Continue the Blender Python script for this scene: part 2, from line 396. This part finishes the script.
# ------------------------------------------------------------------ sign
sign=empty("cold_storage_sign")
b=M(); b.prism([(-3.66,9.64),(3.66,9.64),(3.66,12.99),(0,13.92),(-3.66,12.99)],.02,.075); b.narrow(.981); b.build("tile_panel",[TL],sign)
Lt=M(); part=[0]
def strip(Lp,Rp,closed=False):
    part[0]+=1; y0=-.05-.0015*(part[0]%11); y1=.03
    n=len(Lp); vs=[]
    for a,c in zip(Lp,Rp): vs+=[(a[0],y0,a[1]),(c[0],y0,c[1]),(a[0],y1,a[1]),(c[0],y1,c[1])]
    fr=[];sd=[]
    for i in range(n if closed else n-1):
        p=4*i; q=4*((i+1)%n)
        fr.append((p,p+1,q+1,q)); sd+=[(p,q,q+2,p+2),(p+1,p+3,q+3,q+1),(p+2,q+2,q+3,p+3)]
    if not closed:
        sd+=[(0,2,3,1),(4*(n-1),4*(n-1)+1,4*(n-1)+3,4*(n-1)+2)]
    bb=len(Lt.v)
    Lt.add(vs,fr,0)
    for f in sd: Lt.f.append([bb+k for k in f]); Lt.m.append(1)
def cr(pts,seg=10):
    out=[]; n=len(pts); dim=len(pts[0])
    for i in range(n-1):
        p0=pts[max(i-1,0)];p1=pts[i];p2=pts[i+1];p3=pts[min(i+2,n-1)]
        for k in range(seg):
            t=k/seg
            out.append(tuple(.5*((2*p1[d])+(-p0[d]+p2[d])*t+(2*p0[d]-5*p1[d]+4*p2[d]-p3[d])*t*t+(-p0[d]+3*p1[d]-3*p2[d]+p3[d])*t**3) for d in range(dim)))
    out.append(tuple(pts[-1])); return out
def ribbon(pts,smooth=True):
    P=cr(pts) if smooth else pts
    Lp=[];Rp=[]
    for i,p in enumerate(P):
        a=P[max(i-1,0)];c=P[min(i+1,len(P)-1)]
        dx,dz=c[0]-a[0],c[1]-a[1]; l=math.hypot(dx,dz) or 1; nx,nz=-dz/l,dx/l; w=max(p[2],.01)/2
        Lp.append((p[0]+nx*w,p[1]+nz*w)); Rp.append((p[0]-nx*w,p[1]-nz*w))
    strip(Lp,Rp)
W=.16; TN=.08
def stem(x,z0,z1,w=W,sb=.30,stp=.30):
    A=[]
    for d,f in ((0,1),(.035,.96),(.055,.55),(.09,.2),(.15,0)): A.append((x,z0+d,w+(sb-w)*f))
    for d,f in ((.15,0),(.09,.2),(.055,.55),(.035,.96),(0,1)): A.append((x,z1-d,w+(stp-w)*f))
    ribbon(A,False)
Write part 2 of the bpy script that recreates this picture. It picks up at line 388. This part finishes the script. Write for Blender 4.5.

---+---

_Exercise objective_: Copy the material above verbatim.

_Completed task_:
Continue the Blender Python script for this scene: part 2, from line 396. This part finishes the script.
# ------------------------------------------------------------------ sign
sign=empty("cold_storage_sign")
b=M(); b.prism([(-3.66,9.64),(3.66,9.64),(3.66,12.99),(0,13.92),(-3.66,12.99)],.02,.075); b.narrow(.981); b.build("tile_panel",[TL],sign)
Lt=M(); part=[0]
def strip(Lp,Rp,closed=False):
    part[0]+=1; y0=-.05-.0015*(part[0]%11); y1=.03
    n=len(Lp); vs=[]
    for a,c in zip(Lp,Rp): vs+=[(a[0],y0,a[1]),(c[0],y0,c[1]),(a[0],y1,a[1]),(c[0],y1,c[1])]
    fr=[];sd=[]
    for i in range(n if closed else n-1):
        p=4*i; q=4*((i+1)%n)
        fr.append((p,p+1,q+1,q)); sd+=[(p,q,q+2,p+2),(p+1,p+3,q+3,q+1),(p+2,q+2,q+3,p+3)]
    if not closed:
        sd+=[(0,2,3,1),(4*(n-1),4*(n-1)+1,4*(n-1)+3,4*(n-1)+2)]
    bb=len(Lt.v)
    Lt.add(vs,fr,0)
    for f in sd: Lt.f.append([bb+k for k in f]); Lt.m.append(1)
def cr(pts,seg=10):
    out=[]; n=len(pts); dim=len(pts[0])
    for i in range(n-1):
        p0=pts[max(i-1,0)];p1=pts[i];p2=pts[i+1];p3=pts[min(i+2,n-1)]
        for k in range(seg):
            t=k/seg
            out.append(tuple(.5*((2*p1[d])+(-p0[d]+p2[d])*t+(2*p0[d]-5*p1[d]+4*p2[d]-p3[d])*t*t+(-p0[d]+3*p1[d]-3*p2[d]+p3[d])*t**3) for d in range(dim)))
    out.append(tuple(pts[-1])); return out
def ribbon(pts,smooth=True):
    P=cr(pts) if smooth else pts
    Lp=[];Rp=[]
    for i,p in enumerate(P):
        a=P[max(i-1,0)];c=P[min(i+1,len(P)-1)]
        dx,dz=c[0]-a[0],c[1]-a[1]; l=math.hypot(dx,dz) or 1; nx,nz=-dz/l,dx/l; w=max(p[2],.01)/2
        Lp.append((p[0]+nx*w,p[1]+nz*w)); Rp.append((p[0]-nx*w,p[1]-nz*w))
    strip(Lp,Rp)
W=.16; TN=.08
def stem(x,z0,z1,w=W,sb=.30,stp=.30):
    A=[]
    for d,f in ((0,1),(.035,.96),(.055,.55),(.09,.2),(.15,0)): A.append((x,z0+d,w+(sb-w)*f))
    for d,f in ((.15,0),(.09,.2),(.055,.55),(.035,.96),(0,1)): A.append((x,z1-d,w+(stp-w)*f))
    ribbon(A,False)
Write part 2 of the bpy script that recreates this picture. It picks up at line 388. This part finishes the script. Write for Blender 4.5.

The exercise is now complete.